Her şeyden önce konusuna hakim olmalı, tarafsız olmalı, çok yönlü olmalı, sabırlı olmalı, sevgi dolu olmalı, insani sevgisi ile dopdolu olmalı, idealist ve prensip sahibi olmalı, öğrencilerini yeri geldiğinde affetmeli, mesafesini korumalı, mesleğini sevmeli, her zaman kendini geliştirmeli, yeniliklere açık olmalı, dünyadan ve olup bitenden haberi olmalı, yardımsever olmalı, özverili olmalı, çalışkan olmalı, yorulmamalı, derste sesini kontrol etmeli, beden dilini kullanmalı, öğrencilerinin kendisini gözleriyle takip etmesini sağlamalı, onları ciddiye almalı, onları notla korkutmamalı, neyi, niçin ne zaman nasıl öğreteceğini bilmeli.
Size eğer ‘Filanca öğretmenimi hiç unutamadım’ derseler -hiç şüpheniz olmasın- o öğretmen yukarıda sıraladığımız özellikleri kendisinde toplamış ve başarıya ulaşmak içinde yaşı kaç olursa olsun meslek heyecanını asla kaybetmemiş, kendisini ve dersini öğrencilere sevdirmiş bir öğretmen olarak bilinecektir.

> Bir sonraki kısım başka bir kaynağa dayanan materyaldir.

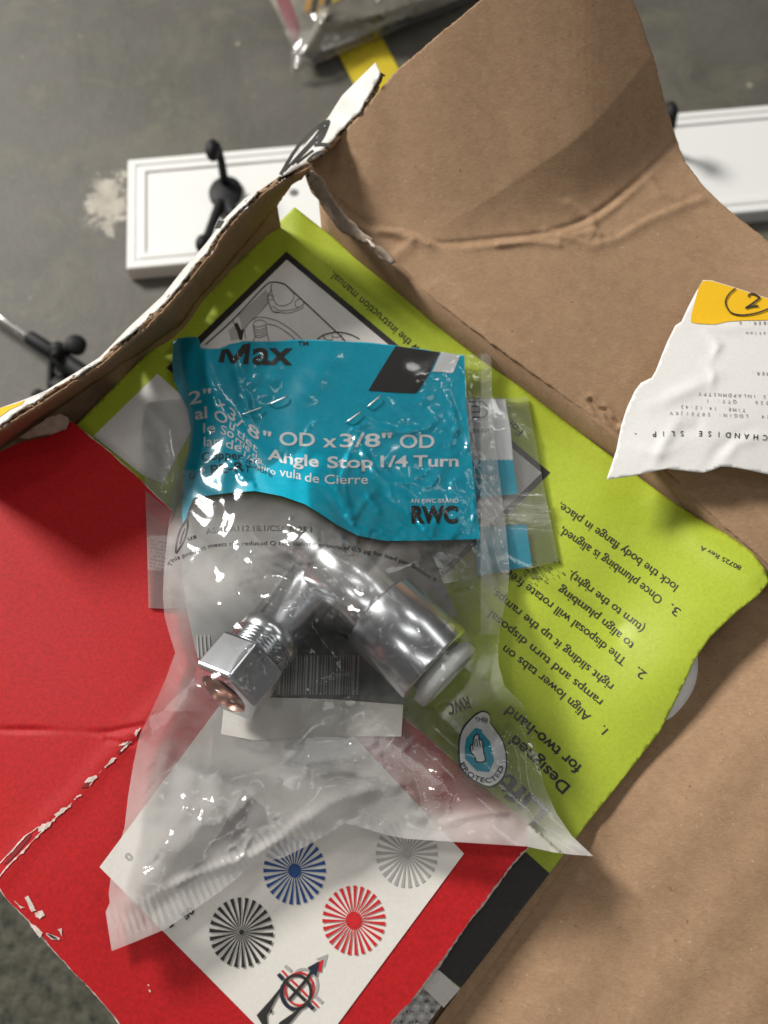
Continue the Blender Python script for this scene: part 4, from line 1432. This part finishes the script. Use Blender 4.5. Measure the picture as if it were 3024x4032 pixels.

Unutmayınız ki, ‘Öğrencinin beyni paraşüt gibidir. Açık olduğunda işe yarar’ her öğrencinin öğretilebilir olduğunu unutmayınız.
Hangimiz öğrencilik yıllarında, sevdiği bir öğretmeni örnek almadı, onu idol olarak görmedi.
Benim en güzel yıllarım, kesinlikle söyleyebilirim ki öğretmenlik yıllarımdır. Hayattan bu denli zevk aldığım başka hiçbir şeyi hatırlamıyorum.